I have the following code:

#include <windows.h>
#include <stdio.h>

int main(void)
{
        Beep(523, 500);
        Sleep(1000);
        return 0;
}

I am compiling it using MinGW with Dev-C++. My problem is that I can't hear anything, although I don't get an error. I have Windows 7. Any ideas?

like image 415
Thanos Papastathopoulos Avatar asked Apr 22 '12 08:04

Thanos Papastathopoulos


1 Answers

Turn your speakers on. If they're already on, turn up the volume. If you don't have speakers and a sound card installed on your computer, then get some and install them, then try running the program again.

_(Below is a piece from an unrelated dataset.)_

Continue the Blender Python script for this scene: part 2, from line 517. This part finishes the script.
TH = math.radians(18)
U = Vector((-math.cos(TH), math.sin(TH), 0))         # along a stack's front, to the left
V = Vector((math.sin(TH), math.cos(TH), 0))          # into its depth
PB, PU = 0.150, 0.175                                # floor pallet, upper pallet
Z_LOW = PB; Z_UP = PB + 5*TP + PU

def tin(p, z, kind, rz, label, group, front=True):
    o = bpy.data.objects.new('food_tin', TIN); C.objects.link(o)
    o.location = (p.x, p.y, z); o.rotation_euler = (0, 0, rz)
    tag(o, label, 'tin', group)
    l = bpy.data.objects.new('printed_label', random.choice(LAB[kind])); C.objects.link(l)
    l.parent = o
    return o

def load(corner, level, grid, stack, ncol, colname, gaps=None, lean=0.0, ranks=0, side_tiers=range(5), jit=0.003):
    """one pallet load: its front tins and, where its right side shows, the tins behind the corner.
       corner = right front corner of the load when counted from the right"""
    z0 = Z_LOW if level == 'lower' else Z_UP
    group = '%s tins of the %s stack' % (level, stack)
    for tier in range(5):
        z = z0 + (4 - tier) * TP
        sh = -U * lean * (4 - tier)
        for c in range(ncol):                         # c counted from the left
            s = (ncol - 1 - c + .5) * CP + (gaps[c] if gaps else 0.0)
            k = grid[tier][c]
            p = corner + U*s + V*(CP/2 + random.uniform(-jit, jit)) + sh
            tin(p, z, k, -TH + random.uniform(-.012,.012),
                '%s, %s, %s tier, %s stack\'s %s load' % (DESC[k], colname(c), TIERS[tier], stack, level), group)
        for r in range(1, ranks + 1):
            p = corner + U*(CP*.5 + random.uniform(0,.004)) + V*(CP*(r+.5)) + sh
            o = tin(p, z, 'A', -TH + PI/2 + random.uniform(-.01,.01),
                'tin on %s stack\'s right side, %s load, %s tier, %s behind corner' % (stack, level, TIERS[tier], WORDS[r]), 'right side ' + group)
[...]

All of these things are required to hear anything from the Beep function on Windows 7. It no longer plays sound from the built-in hardware system speaker. Instead, the sound is passed to the default sound device for your user session. In a standard local user session, that would be your sound card. The documentation explains this important detail in the "Remarks" section:

A long time ago, all PC computers shared a common 8254 programable interval timer chip for the generation of primitive sounds. The Beep function was written specifically to emit a beep on that piece of hardware.

On these older systems, muting and volume controls have no effect on Beep; you would still hear the tone. To silence the tone, you used the following commands:

net stop beep  
sc config beep start= disabled

Since then, sound cards have become standard equipment on almost all PC computers. As sound cards became more common, manufacturers began to remove the old timer chip from computers. The chips were also excluded from the design of server computers. The result is that Beep did not work on all computers without the chip. This was okay because most developers had moved on to calling the MessageBeep function that uses whatever is the default sound device instead of the 8254 chip.

Eventually because of the lack of hardware to communicate with, support for Beep was dropped in Windows Vista and Windows XP 64-Bit Edition.

In Windows 7, Beep was rewritten to pass the beep to the default sound device for the session. This is normally the sound card, except when run under Terminal Services, in which case the beep is rendered on the client.